* start COLLECTED DATA *

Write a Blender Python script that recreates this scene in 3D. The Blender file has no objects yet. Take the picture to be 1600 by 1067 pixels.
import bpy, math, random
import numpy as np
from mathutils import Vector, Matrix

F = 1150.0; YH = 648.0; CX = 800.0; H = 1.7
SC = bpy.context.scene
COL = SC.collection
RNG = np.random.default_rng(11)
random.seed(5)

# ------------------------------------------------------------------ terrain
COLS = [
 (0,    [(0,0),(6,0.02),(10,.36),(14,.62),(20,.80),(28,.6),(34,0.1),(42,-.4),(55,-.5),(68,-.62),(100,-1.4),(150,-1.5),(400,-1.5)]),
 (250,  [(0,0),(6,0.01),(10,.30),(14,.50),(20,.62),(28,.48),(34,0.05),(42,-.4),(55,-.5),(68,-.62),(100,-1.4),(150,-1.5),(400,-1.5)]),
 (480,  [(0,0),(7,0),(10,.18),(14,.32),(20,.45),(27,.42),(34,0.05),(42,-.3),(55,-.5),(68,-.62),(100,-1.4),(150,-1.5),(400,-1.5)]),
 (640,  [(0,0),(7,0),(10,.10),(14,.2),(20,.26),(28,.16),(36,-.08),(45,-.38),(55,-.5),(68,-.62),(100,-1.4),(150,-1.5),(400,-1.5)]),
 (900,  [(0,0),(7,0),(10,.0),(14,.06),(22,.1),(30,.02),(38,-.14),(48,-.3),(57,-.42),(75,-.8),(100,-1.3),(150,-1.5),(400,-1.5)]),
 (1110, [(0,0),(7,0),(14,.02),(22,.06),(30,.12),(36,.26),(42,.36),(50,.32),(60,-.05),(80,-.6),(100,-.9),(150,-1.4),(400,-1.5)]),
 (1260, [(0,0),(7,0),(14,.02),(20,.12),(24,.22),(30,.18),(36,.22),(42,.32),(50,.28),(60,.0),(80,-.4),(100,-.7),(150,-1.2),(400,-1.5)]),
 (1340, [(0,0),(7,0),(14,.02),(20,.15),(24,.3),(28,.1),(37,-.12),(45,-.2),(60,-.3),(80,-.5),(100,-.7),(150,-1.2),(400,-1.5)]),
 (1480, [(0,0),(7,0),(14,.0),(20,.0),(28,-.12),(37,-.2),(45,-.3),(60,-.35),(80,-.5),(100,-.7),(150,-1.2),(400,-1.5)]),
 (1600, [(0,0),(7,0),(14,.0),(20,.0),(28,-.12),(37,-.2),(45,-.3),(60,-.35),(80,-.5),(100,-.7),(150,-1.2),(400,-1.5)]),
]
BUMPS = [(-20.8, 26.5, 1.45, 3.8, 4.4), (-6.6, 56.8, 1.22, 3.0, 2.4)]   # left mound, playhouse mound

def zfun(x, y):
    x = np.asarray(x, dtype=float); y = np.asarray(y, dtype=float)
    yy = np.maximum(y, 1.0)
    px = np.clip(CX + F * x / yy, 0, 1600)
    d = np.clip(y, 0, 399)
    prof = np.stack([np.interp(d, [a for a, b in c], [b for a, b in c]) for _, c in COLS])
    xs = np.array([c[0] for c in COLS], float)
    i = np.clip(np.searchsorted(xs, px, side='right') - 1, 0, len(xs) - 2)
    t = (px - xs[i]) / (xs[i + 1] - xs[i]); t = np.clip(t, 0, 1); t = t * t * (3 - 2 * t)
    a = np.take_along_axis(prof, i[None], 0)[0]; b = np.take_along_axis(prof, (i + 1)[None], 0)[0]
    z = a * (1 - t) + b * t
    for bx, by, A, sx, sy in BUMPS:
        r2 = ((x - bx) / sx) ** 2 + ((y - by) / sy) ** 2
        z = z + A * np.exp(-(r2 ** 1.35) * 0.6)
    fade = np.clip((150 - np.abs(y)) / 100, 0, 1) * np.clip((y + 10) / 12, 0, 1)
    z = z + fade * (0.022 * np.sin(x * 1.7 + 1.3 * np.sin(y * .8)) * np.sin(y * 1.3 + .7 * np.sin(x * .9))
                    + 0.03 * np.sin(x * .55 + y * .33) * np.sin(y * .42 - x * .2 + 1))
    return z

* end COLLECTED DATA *

EXERCISE DESCRIPTION:
Your output must be the lines of the material above, from the first through the line that contains "random.seed(5)", copied exactly. Include both endpoints and nothing else.

TASK RESULT:
Write a Blender Python script that recreates this scene in 3D. The Blender file has no objects yet. Take the picture to be 1600 by 1067 pixels.
import bpy, math, random
import numpy as np
from mathutils import Vector, Matrix

F = 1150.0; YH = 648.0; CX = 800.0; H = 1.7
SC = bpy.context.scene
COL = SC.collection
RNG = np.random.default_rng(11)
random.seed(5)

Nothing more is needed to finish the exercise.